■ AIM:
Copy the data precisely, character for character, and leave out every picture.

☆ ☆ ☆

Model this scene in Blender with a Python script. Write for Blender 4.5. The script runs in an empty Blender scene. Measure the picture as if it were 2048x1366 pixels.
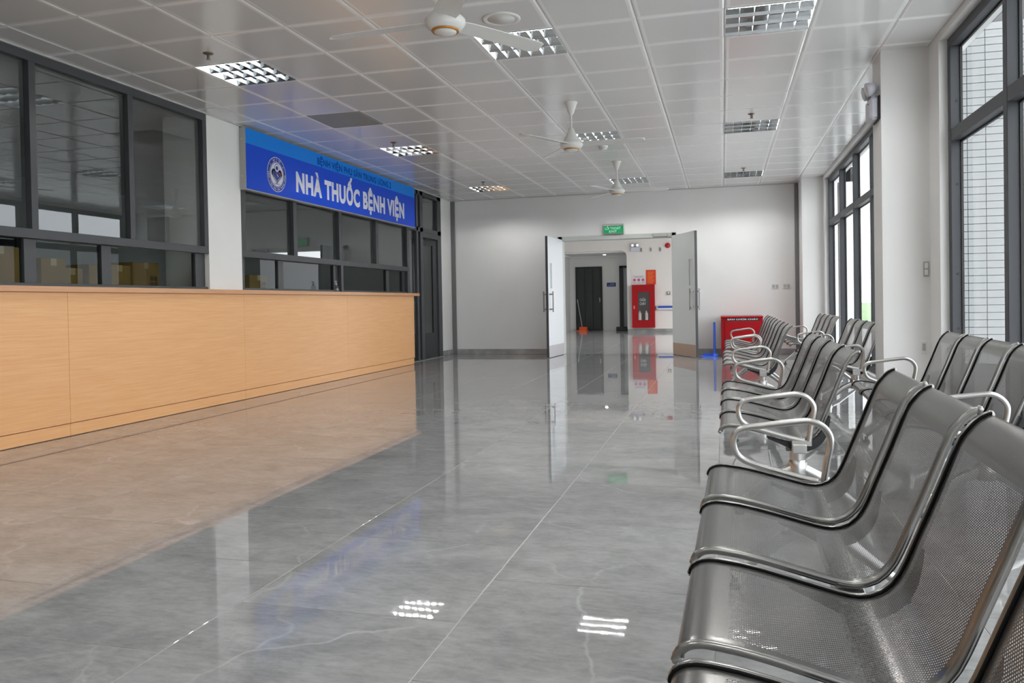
import bpy, bmesh, math, random
from mathutils import Vector, Matrix
import numpy as np

random.seed(7)
SC = bpy.context.scene
COL = SC.collection
PI = math.pi

# ------------------------------------------------------------------ camera
F_PX, YAW, PITCH, ROLL, CY = 1576.675, 0.261955, -0.0145186, -0.0175914, 628.882
CAM_H = 0.97
cy_, sy_, cp_, sp_ = math.cos(YAW), math.sin(YAW), math.cos(PITCH), math.sin(PITCH)
fwd = Vector((-sy_ * cp_, cy_ * cp_, sp_))
rgt = Vector((cy_, sy_, 0))
upv = rgt.cross(fwd)
r2 = rgt * math.cos(ROLL) + upv * math.sin(ROLL)
u2 = -rgt * math.sin(ROLL) + upv * math.cos(ROLL)
cam_d = bpy.data.cameras.new('camera')
cam_d.sensor_width = 36.0
cam_d.sensor_fit = 'HORIZONTAL'
cam_d.lens = F_PX / 2048 * 36.0
cam_d.shift_y = (CY - 683.0) / 2048.0
cam_d.clip_start = 0.05
cam_d.clip_end = 500
cam = bpy.data.objects.new('camera', cam_d)
COL.objects.link(cam)
M = Matrix.Identity(4)
for i in range(3):
    M[i][0], M[i][1], M[i][2] = r2[i], u2[i], -fwd[i]
M[2][3] = CAM_H
cam.matrix_world = M
SC.camera = cam

# ------------------------------------------------------------------ world, exposure
SKY_STRENGTH = 5.0
TUBE_STRENGTH = 120.0
SC.view_settings.view_transform = 'Standard'
SC.view_settings.look = 'None'
SC.view_settings.exposure = 0.0
SC.view_settings.gamma = 1.0
SC.view_settings.use_curve_mapping = False
SC.cycles.use_denoising = True
SC.cycles.max_bounces = 12
SC.cycles.diffuse_bounces = 5
SC.cycles.glossy_bounces = 5
SC.cycles.transparent_max_bounces = 24
SC.cycles.sample_clamp_indirect = 6.0
SC.cycles.caustics_reflective = False
SC.cycles.caustics_refractive = False

W = bpy.data.worlds.new('overcast_sky')
SC.world = W
W.use_nodes = True
wn, wl = W.node_tree.nodes, W.node_tree.links
wn.clear()
wo = wn.new('ShaderNodeOutputWorld')
wb = wn.new('ShaderNodeBackground')
wc = wn.new('ShaderNodeTexCoord')
wsx = wn.new('ShaderNodeSeparateXYZ')
wr = wn.new('ShaderNodeValToRGB')
wr.color_ramp.elements[0].position = 0.0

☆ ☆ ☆

■ RESPONSE TO THIS TASK:
Model this scene in Blender with a Python script. Write for Blender 4.5. The script runs in an empty Blender scene. Measure the picture as if it were 2048x1366 pixels.
import bpy, bmesh, math, random
from mathutils import Vector, Matrix
import numpy as np

random.seed(7)
SC = bpy.context.scene
COL = SC.collection
PI = math.pi

# ------------------------------------------------------------------ camera
F_PX, YAW, PITCH, ROLL, CY = 1576.675, 0.261955, -0.0145186, -0.0175914, 628.882
CAM_H = 0.97
cy_, sy_, cp_, sp_ = math.cos(YAW), math.sin(YAW), math.cos(PITCH), math.sin(PITCH)
fwd = Vector((-sy_ * cp_, cy_ * cp_, sp_))
rgt = Vector((cy_, sy_, 0))
upv = rgt.cross(fwd)
r2 = rgt * math.cos(ROLL) + upv * math.sin(ROLL)
u2 = -rgt * math.sin(ROLL) + upv * math.cos(ROLL)
cam_d = bpy.data.cameras.new('camera')
cam_d.sensor_width = 36.0
cam_d.sensor_fit = 'HORIZONTAL'
cam_d.lens = F_PX / 2048 * 36.0
cam_d.shift_y = (CY - 683.0) / 2048.0
cam_d.clip_start = 0.05
cam_d.clip_end = 500
cam = bpy.data.objects.new('camera', cam_d)
COL.objects.link(cam)
M = Matrix.Identity(4)
for i in range(3):
    M[i][0], M[i][1], M[i][2] = r2[i], u2[i], -fwd[i]
M[2][3] = CAM_H
cam.matrix_world = M
SC.camera = cam

# ------------------------------------------------------------------ world, exposure
SKY_STRENGTH = 5.0
TUBE_STRENGTH = 120.0
SC.view_settings.view_transform = 'Standard'
SC.view_settings.look = 'None'
SC.view_settings.exposure = 0.0
SC.view_settings.gamma = 1.0
SC.view_settings.use_curve_mapping = False
SC.cycles.use_denoising = True
SC.cycles.max_bounces = 12
SC.cycles.diffuse_bounces = 5
SC.cycles.glossy_bounces = 5
SC.cycles.transparent_max_bounces = 24
SC.cycles.sample_clamp_indirect = 6.0
SC.cycles.caustics_reflective = False
SC.cycles.caustics_refractive = False

W = bpy.data.worlds.new('overcast_sky')
SC.world = W
W.use_nodes = True
wn, wl = W.node_tree.nodes, W.node_tree.links
wn.clear()
wo = wn.new('ShaderNodeOutputWorld')
wb = wn.new('ShaderNodeBackground')
wc = wn.new('ShaderNodeTexCoord')
wsx = wn.new('ShaderNodeSeparateXYZ')
wr = wn.new('ShaderNodeValToRGB')
wr.color_ramp.elements[0].position = 0.0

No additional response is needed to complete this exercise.